His company is currently working on three deals in Atlanta that combine for more than a million square feet of real estate, but Smith wouldn’t divulge any further details. Morris, the chairman and CEO of the Allen Morris Company, said TDS Investments is involved in a West Midtown project, which is in its preliminary research and design stages.
“I enjoy both his input and his insights and his understanding of the community issues that are so important to all of us,” Morris said of Smith, who is also on the University System of Georgia’s Board of Regents.
When asked about the status of Microsoft’s campus, Smith didn’t hesitate to call across the clubhouse for Michael Ford, the tech giant’s global head of real estate. Ford declined to comment, only saying “stay tuned.”
Despite the firm’s success, Benton said the company remains in its foundational stages. He said it’s vital for him and his team to maintain consistency with their clients, especially during this passing of the torch. He added that the current economy presents its own challenges.
“The capital markets have been a little wacky lately. There’s a lot of uncertainty out there just because no one knows what’s next,” he said. “But we’re just working to be a good steward of the resources that the man up above (God) has blessed us with. As long as we stay the course, I’m a believer that we’ll be OK.”

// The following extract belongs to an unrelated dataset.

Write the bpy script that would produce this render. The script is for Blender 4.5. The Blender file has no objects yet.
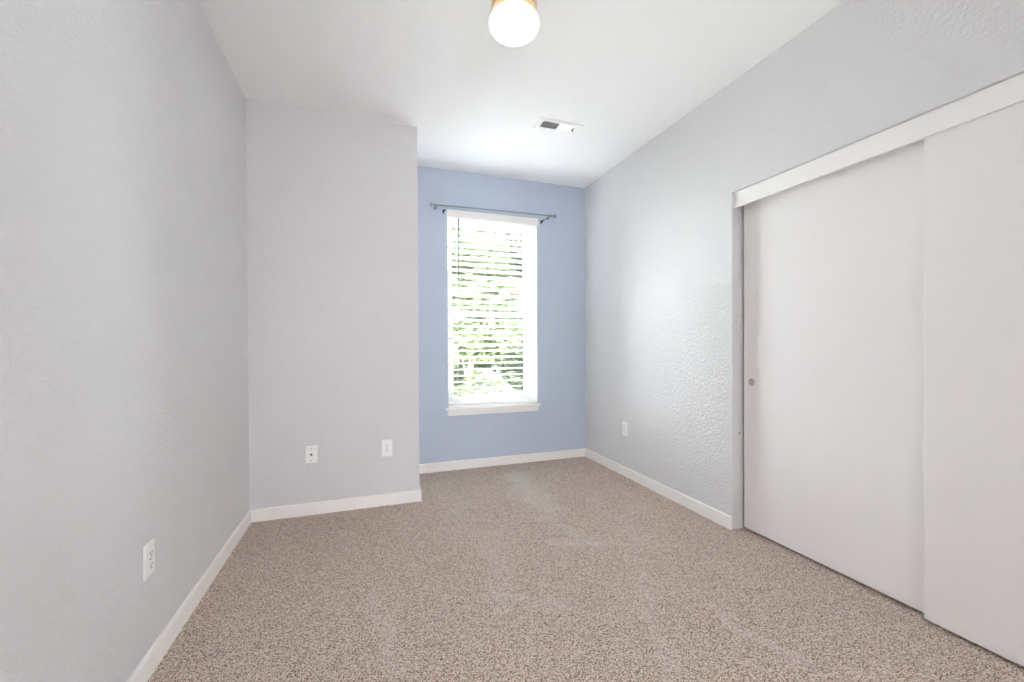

Morris’ company has experienced multiple leadership changes. He inherited the company from his father in 1980 and promoted his son, W.A. Spencer Morris, to president last month.
“When the person is already doing the job and doing it well, give them the title,” the CEO said.
Benton said growth will help the company expand its mission and open the door to more brokers of color and more women.
Diversity “is the future of commercial real estate,” he said, and competitors will need to embrace it.
Audra Cunningham, the company’s executive vice president and chief administration officer, said Benton is in a position to cement the firm’s legacy.
“(Smith) is not the firm because it’s a team, but it is his vision,” she said. “Leonte and the leadership team implementing his vision and continuing and growing his vision is going to be huge.”